Thursday, February 19, 2015

Escondido Receives Official Notice of VIOLATION of Storm water Permit from Water Board

   
There is now even more evidence why the community can not trust Escondido to comply with or enforce environmental laws.

Last week, on February 10, 2015, the City of Escondido received a Notice of Violation (NOV) for violations of municipal storm water permit requirements.  Water Board Cover Letter

The violations include:
  • Failure to prevent the discharge of pollutants per permit requirements,
  • Failure to implement the adopted storm water mitigation plan
  • Failure to adequately enforce permit standards at priority development sites. 
The 4-page NOV notice cites multiple examples of these failures.  The city has failed to fix known problems for years.  In six of seven priority development projects inspected BMPs have been found to be ineffective and/or inadequately maintained.  In some cases  the City has allowed priority development projects (PDP) to be completed with missing permanent treatment BMPs for prolonged periods of time.  In one case 19 inlet filters were to be installed in 2009 but most were not installed until November 2014. The NOV also cites the inquiry involving the 540 W. Grand parking lot, in this category--the parking lot owned by Escondido Mayor Abed.  We have previously raised concerns about this here, Mayor Failed to Comply.

Violations include BMPs that were designed or installed incorrectly, failure to inspect at proper times, ineffective vegetative BMPs, missing storm drain insert filters, sediment overwhelming BMPs, lack of required maintenance, and many other issues.   Even when problems were found, the NOV notes, "The City identified 9 PDPs that had structural BMP violations, but the City issued 0 enforcement actions"   These finally lead the Water Board to the conclusions that the  "The City's overall program is not adequate to ensure proper functioning of the treatment control BMPs..." The violations are summarized here  Notice of Violation To Escondido and the Water Board Audit Report provide more detail and photos of the violations.  

Specific examples include one case where there was supposed to be a bioswale that would slow water and allow it to seep into the ground,...

  "A concrete v-ditch was found where the bioswale should have been...There were no treatment control BMPs within the v-ditch or at the inlet or outlet of the v-ditch."  

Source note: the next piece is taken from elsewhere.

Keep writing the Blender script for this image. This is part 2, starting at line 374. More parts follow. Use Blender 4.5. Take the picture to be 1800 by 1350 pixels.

Concrete does nothing to slow or treat storm water and only worsens erosion, flooding, and water quality.  These kinds of problems are exactly the kind of violations and failure to enforce that, in our case,  puts downstream neighbors at risk relative to Oak Creek.  In other examples, problems noticed by the staff in 2011/2012 were the same deficiencies with the same BMPs found in 2014.  It appears that, even when the city found violations, little was done and no enforcement was taken.  

Here is the mystery.  The NOV states, "While the City seems to be able to identify issues in need of correction, the City lacks an effective enforcement process to resolve the deficiencies and bring the facilities back into compliance with Order No. R9-2007-0001."  This should be looked into.  Why is the City not enforcing the storm water rules? Who or what is stopping them?  Is this a problem of staff follow-up or is it a failure of the Executive or Mayor and Council to direct?  Or, is it the result of direction being given from some quarter to not enforce?

This is more of the mounting evidence regarding why Escondido Neighbors United has major concerns about the ability, or willingness, of the city to enforce the storm water regulations related to the Oak Creek housing project.  We have been told time and time again that we should be satisfied and that there will be no impacts because the project will comply with regulations.  This has not happened in 6 of 7 examples in Escondido.  Why should we have confidence it would happen at Oak Creek?

These City violations, coupled with eight 'significant' violations issued to New Urban West in 2002 of its dewatering permit during construction of Brookside (2002 Report of NPDES Violations ) leave us with no confidence that the rules will be complied with or that our water quality and our local creek will be protected.

It is yet another reason that we cannot support the Oak Creek housing development in the density proposed with its heavy reliance on storm water mitigation and controls.  Apparently, compliance with the rules is not the standard in Escondido and we would be foolish to rely on it.

The obvious question is, does Escondido even deserve the ability to annex more property when they can't handle the property they already have?

1 comment:

  1. Wish I could use this, but you haven't posted links back to your sources, so all of this is just hearsay.